Les media ont aussi employé le verbe « expulser », qui replace les Gazaouis dans le processus. Ce verbe requiert en effet un ou des agents qui sont à l’origine de l’action, et une ou des personnes qui en sont la cible. Cependant, les responsables potentiels d’une telle expulsion des Palestiniens de la bande de Gaza ne sont jamais nommés avec précision. Le processus d’expulsion semble se dérouler sans responsable : « on expulsera, il sera procédé à une expulsion ».
La question de la volonté des populations, de leurs désirs en tant qu’êtres humains concernés au premier chef par ce processus historique est souvent exprimée par des qualificatifs comme « volontaire ou pas », « forcé ou non », « définitif ou pas », « temporaire ou à long terme ». Ces qualificatifs semblent laisser leur libre arbitre aux populations qui auraient un choix dans le futur de leur territoire. Ils servent à euphémiser la brutalité et la violence que portent les verbes « déplacer, transférer, évacuer, expulser ».
Un paradigme de la vérité
Très rapidement, la Chine s’est opposée à ce projet et a parlé de « transfert forcé ». Le porte-parole du ministère chinois des Affaires étrangères, Lin Jian, interrogé au sujet des projets du dirigeant américain lors d’une conférence de presse déclara : « La Chine a toujours soutenu le fait qu’une gouvernance palestinienne sur les Palestiniens était le principe de base de la gouvernance d’après-guerre de Gaza et nous sommes opposés au transfert forcé des habitants de Gaza ».
En France, seuls des media de gauche, comme Mediapart, Libération ou L’Humanité, ont fait le choix de désignations exprimant une critique forte et rétablissant la vérité sur ce processus historique. Sans euphémismes, iIs ont dit le vrai en parlant de : « épuration ethnique, nettoyage ethnique, déportation ». Ainsi le 10 février 2025, Daniel Schneidermann écrit dans sa chronique que Trump veut « déporter les Gazaouis dans différents pays riverains ».
Le paradigme « déporter, déportation, déportés », que peu de media français ont eu le courage de décliner, s’inscrivit dans un contexte politique particulier puisqu’au moment de la conférence de presse Trump-Netanyahou, nous venions de commémorer les 80 ans de l’ouverture des camps de concentration d’Auschwitz-Birkenau par l’Armée Rouge, le 27 janvier 1945, et de la libération des déportés.
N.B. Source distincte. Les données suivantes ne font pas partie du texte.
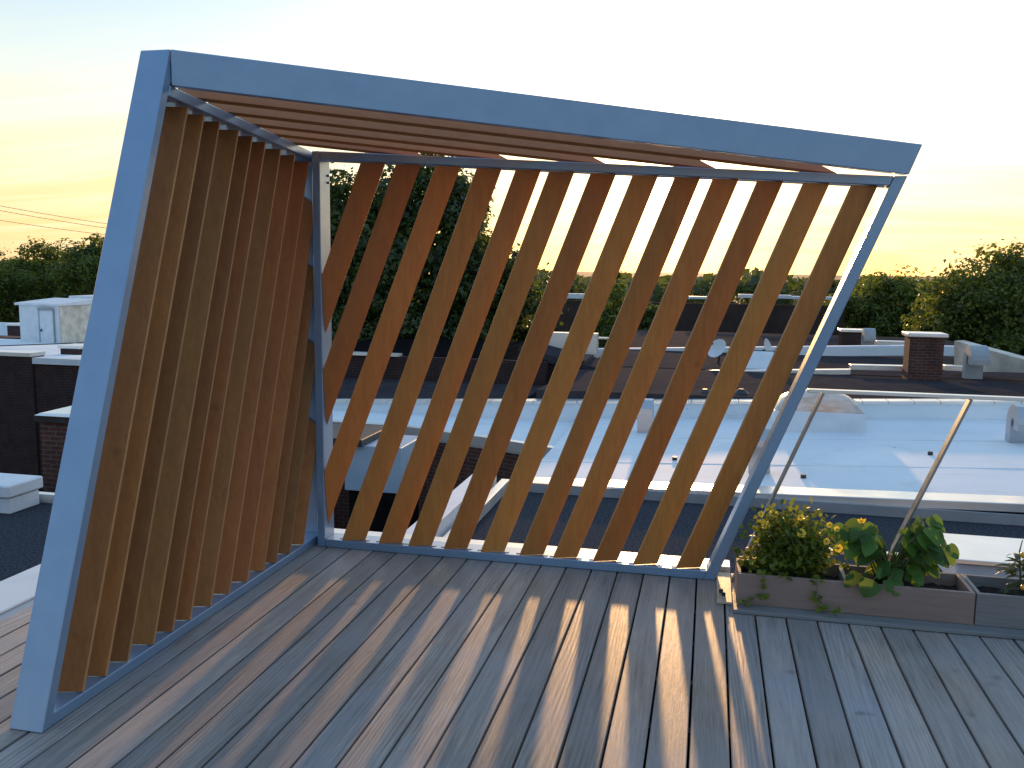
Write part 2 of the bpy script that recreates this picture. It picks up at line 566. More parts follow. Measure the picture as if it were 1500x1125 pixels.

Raviver un tel paradigme, c’était rappeler que les déportés de la Seconde guerre mondiale étaient communistes, homosexuels, tsiganes, et majoritairement juifs. Et ce sont les descendants de ces déportés d’hier qui, aujourd’hui dans l’État d’Israël gouverné par l’extrême droite, s’apprêtent à déporter à leur tour les Gazaouis.
On attribue à Karl Marx la formule « l’histoire ne se répète pas, elle bégaie » ; une formule particulièrement pertinente aujourd’hui. On peut même dire concernant Israël qu’elle bégaie de façon continue depuis 1948 quand, après la Shoah, il fut procédé à l’expulsion sans autorisation de retour et à la confiscation des biens de près de 800 000 Palestiniens, ce qu’eux-mêmes ont nommé « la nakba » (« la catastrophe » en arabe).